Ms Patricia Kahill – Kahill Insights: As a result of the shutdown, our online advertising has been affected because our adverts are location based. It means we have gone back to Dark Age; it also means Ugandans are learning about the power of social media and how free speech is a threat to the government.”

 Mr Nicholas Opiyo, Team Leader and Advocate, Chapter Four UG: “The shutdown of social media casts our government as intolerant and autocratic. It denies the citizens the right to access and share information so as to make informed decisions about their lives and governance.”

Ms Rosebell Kagumire, journalist and blogger: “With freedom of assembly limited, social media has become like Bimeza and rallies where people express themselves without fear. So government has to come up with excuses like national security which don’t need any explanation and accountability to block Ugandans from expressing opinions that it doesn’t want to hear. But looking at the current political tide, government in the next five years will have a hard time and switching off social media won’t be the answer.”

Mr Stuart Akankwasa, Fortitude Solutions: I don’t think the government and Museveni give a damn anymore. The mask is off.  Museveni knows for a fact most people who take part in riots are not on Twitter but still bans it.
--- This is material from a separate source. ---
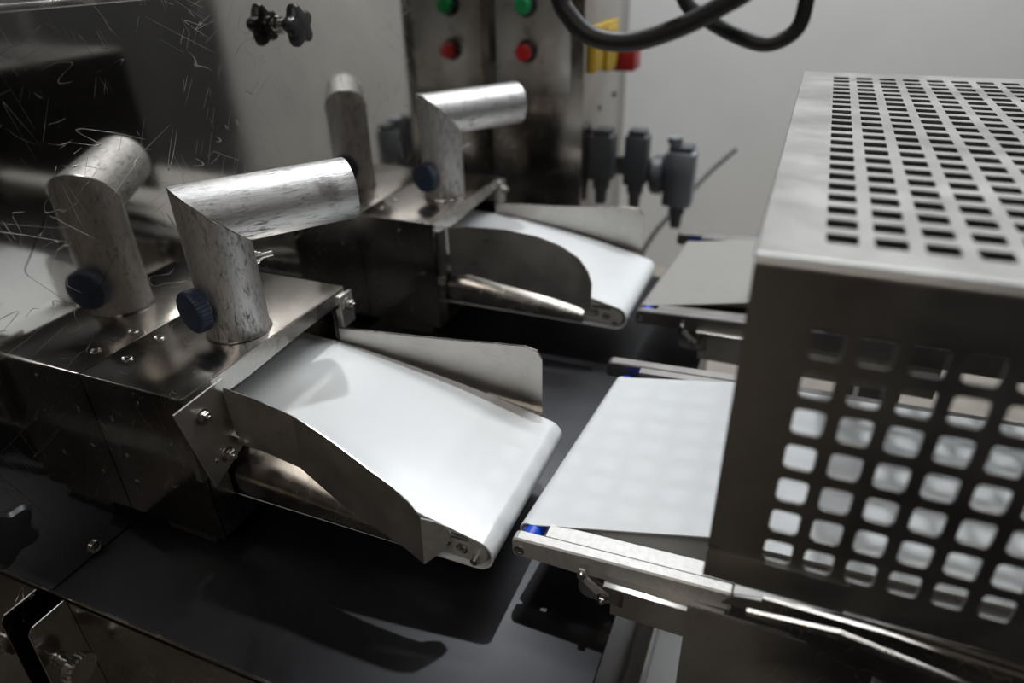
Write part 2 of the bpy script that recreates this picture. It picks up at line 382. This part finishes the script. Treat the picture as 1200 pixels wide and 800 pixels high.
# ------------------------------------------------------------------ infeed belts
BELT = [(.022, .935), (.06, .935), (.10, .9345), (.16, .931), (.20, .9265), (.25, .9195), (.30, .912), (.34, .905), (.38, .897), (.42, .888), (.445, .8815)]
def belt_path():
    cx, cz, r = .4600, .8570, .0205
    pts = list(BELT)
    for k in range(0, 17): 
        a = R(78 - k * 168 / 16); pts.append((cx + r * math.cos(a), cz + r * math.sin(a)))
    pts += [(.40, .8365), (.30, .8362), (.20, .836), (.10, .8355), (.022, .8350)]
    return pts
def loop_strip(pts, th):
    out = []
    for i, (x, z) in enumerate(pts):
        a = Vector(pts[max(i - 1, 0)]); b = Vector(pts[min(i + 1, len(pts) - 1)]); t = (b - a).normalized()
        n = Vector((t.y, -t.x)); out.append((x + n.x * th, z + n.y * th))   # inner side
    return out
def infeed(far):
    t = thing('infeed_conveyor', 'near short white belt conveyor coming out of the near outlet box', 'conveyor', (.15, .41, .80), 'infeed conveyors between steel guides')
    y0, y1 = .449, .668; P = belt_path(); Q = loop_strip(P, .0022)
    m = MB(); va = [[m.b.verts.new((x, y, z)) for (x, z) in L] for L, y in ((P, y0), (P, y1), (Q, y0), (Q, y1))]
    for i in range(len(P) - 1):
        m.b.faces.new((va[0][i], va[0][i + 1], va[1][i + 1], va[1][i])); m.b.faces.new((va[2][i + 1], va[2][i], va[3][i], va[3][i + 1]))
        m.b.faces.new((va[0][i + 1], va[0][i], va[2][i], va[2][i + 1])); m.b.faces.new((va[1][i], va[1][i + 1], va[3][i + 1], va[3][i]))
    m.build('belt', 'belt', t)
    m = MB(); L = [(x, z - .0026) for x, z in BELT if x < .43]   # slider bed under the carrying run
    m.prism([(x, .456, z) for x, z in L] + [(x, .456, z - .006) for x, z in L[::-1]], (0, .205, 0)).build('slider_bed', 'guide', t, smooth=False)
    # rounded side cover between the two runs
    for sgn, yb in ((-1, .4625), (1, .6600)):
        rows = []; base = .449 if sgn < 0 else .668
        for k in range(17):
            u = math.pi * (k / 16) ** 1.0; row = []
            for x, zt in ((.024, .914), (.16, .9085), (.25, .898), (.34, .884), (.405, .872)):
                f = (1 - math.cos(u)) / 2; inw = -.0045 * math.sin(min(u * 1.3, math.pi)) + .024 * max(0, f - .45) ** 1.4 * 2.3
                row.append((x, base - sgn * inw, .8392 + (zt - .8392) * f))
            rows.append(row)
        m = MB(); g = [[m.b.verts.new(q) for q in r_] for r_ in rows]
        for a_, b_ in zip(g, g[1:]):
            for i in range(len(a_) - 1): m.b.faces.new((a_[i], a_[i + 1], b_[i + 1], b_[i]))
        m.build('side_cover', 'bright', t, thick=.0012)
    # nose plates with screws
    for yy, d in ((.4515, -1), (.6655, 1)):
        cx, cz = .4585, .857; pl = [(.400, .846), (.452, .8425)]
        for k in range(9):
            a = R(-90 + k * 170 / 8); pl.append((cx + .0145 * math.cos(a), cz + .0145 * math.sin(a)))
        pl += [(.43, .8785), (.400, .8845)]
        npl = MB().prism([(x, yy, z) for x, z in pl], (0, .004 * -d, 0)).build('nose_plate', 'cast', t, smooth=False)
        for (x, z) in ((.425, .862), (.444, .8575)):
            MB().ring((x, yy + d * .0006, z), (0, 1, 0), .0055, .0016).lathe((x, yy, z), (0, d, 0), [(0, .0035), (.0012, .003)], 6).build('socket_screw', 'bright', npl)
        MB().box(.420, min(yy, yy + d * .003), .871, .452, max(yy, yy + d * .003), .8765, .001).build('clamp_strip', 'bright', npl)
        MB().lathe((.4605, yy, .8505), (0, d, 0), [(0, .0042), (.008, .0042), (.009, .0032)], 20).build('nose_pin', 'bright', npl)
    # near guide: bolted bracket, flared sheet, folded tip
    if not far:
        T = [(.166, .450, .993), (.21, .4468, .992), (.2615, .4455, .983), (.31, .4376, .971), (.357, .4300, .954), (.387, .4251, .944), (.404, .4223, .934), (.418, .42, .919)]
        B = [(.168, .450, .918), (.205, .4468, .921), (.255, .4455, .913), (.285, .4407, .898), (.315, .4358, .884), (.35, .4301, .877), (.395, .4234, .865), (.416, .42, .8555)]
        g = MB().strip(T, B).build('near_guide', 'guide', t, thick=.0014, split=6)
        MB().strip([(.418, .42, .919), (.428, .428, .911), (.437, .436, .900), (.440, .4385, .889), (.437, .436, .878)],
                   [(.416, .42, .8555), (.417, .4205, .8557), (.419, .423, .857), (.426, .429, .862), (.433, .4345, .869)]).build('folded_tip', 'cast', g, thick=.0014)
        MB().tube(T, .0011, 6).build('guide_edge', 'bright', g)
        # sloping bracket plate facing the belts
        br = MB().prism([(.158, .3875, .998), (.158, .458, 1.001), (.158, .4615, .906), (.158, .4105, .883)], (.0022, 0, 0), .0005).build('guide_bracket', 'guide', t, smooth=False)
        MB().strip([(.1595, .4600, .980), (.166, .450, .990)], [(.1595, .4612, .907), (.168, .450, .918)]).build('bracket_return', 'guide', br, thick=.0014)
        MB().bolt((.1602, .4195, .975), (1, 0, 0), .0068).build('guide_bolt', 'bright', br)
        MB().bolt((.1602, .4365, .911), (1, 0, 0), .0068).build('guide_bolt', 'bright', br)
        MB().lathe((.1602, .4215, .914), (1, 0, 0), [(0, .0026), (.001, .0024), (.0016, .0012)], 12).build('pop_rivet', 'bright', br)
        MB().box(.1495, .398, .90, .158, .4085, .985).build('bracket_spacer', 'dull', t, smooth=False)
    else:
        T = [(.16, .440, .985), (.20, .438, .991), (.27, .434, .996), (.33, .431, .992), (.37, .430, .982), (.40, .4285, .966), (.417, .4275, .945), (.424, .427, .925)]
        B = [(.16, .440, .893), (.20, .438, .902), (.27, .434, .894), (.33, .431, .889), (.37, .430, .884), (.40, .4285, .878), (.417, .4275, .873), (.424, .427, .875)]
        MB().strip(T, B).build('near_guide', 'guide', t, thick=.0016)
        MB().box(.1495, .415, .90, .158, .444, .985, .001).build('guide_bracket', 'dull', t, smooth=False)
    T = [(.154, .672, .951), (.20, .674, .954), (.27, .677, .958), (.33, .680, .962), (.39, .683, .967), (.425, .685, .969), (.440, .686, .965), (.4465, .6865, .954)]
    B = [(.154, .672, .925), (.20, .674, .905), (.27, .677, .897), (.33, .680, .889), (.39, .683, .880), (.425, .685, .873), (.440, .686, .870), (.4465, .6865, .869)]
    fg = MB().strip(T, B).build('far_guide', 'guide', t, thick=.0014)
    MB().tube(T, .0010, 6).build('guide_edge', 'bright', fg)
    MB().strip([(.37, .682, .887), (.4465, .686, .872)], [(.37, .6705, .889), (.4465, .6705, .874)]).build('guide_foot', 'bright', fg, thick=.0012)
    return t
ic = infeed(False)
def shift(o, dy, label, **kw):
    o.location.y += dy; o['label'] = label; return o
def shift_copy(o, label): 
    c = copy_tree(o); return shift(c, DY, label)
shift_copy(ob, 'farther steel outlet box on the polished wall under the smaller-looking elbow pipe')
shift_copy(ep, 'farther blurred aluminium elbow pipe in front of the push-button column')
ic2 = infeed(True); shift(ic2, DY, 'farther short white belt conveyor with a round-ended dark side guide')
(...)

He knows it’s ineffective but will do it anyway just to show you he can. It also helps him put the media in check; you go against the order, they switch you off like they did with social media. Museveni and Uganda are lucky there are not many people like [Kizza] Besigye who will hit back. So most of us are going to complain, make noise, hashtags but then quickly go back to work and look for rent. I’m just disappointed the media and telecom owners have not put up or pretended to put up a protest. They serve the people or the government.”

 Mr Peter G. Magelah, Programme Manager, Chapter Four UG: “The shutdown affects freedom of expression which is part of democracy. For democracy to thrive, we need people to get information on different issues (whether we agree with them or not) and people to express themselves. Given the fact that social media has become a major platform of expression in Uganda, blocking it shuts up citizens from imparting and receiving information.”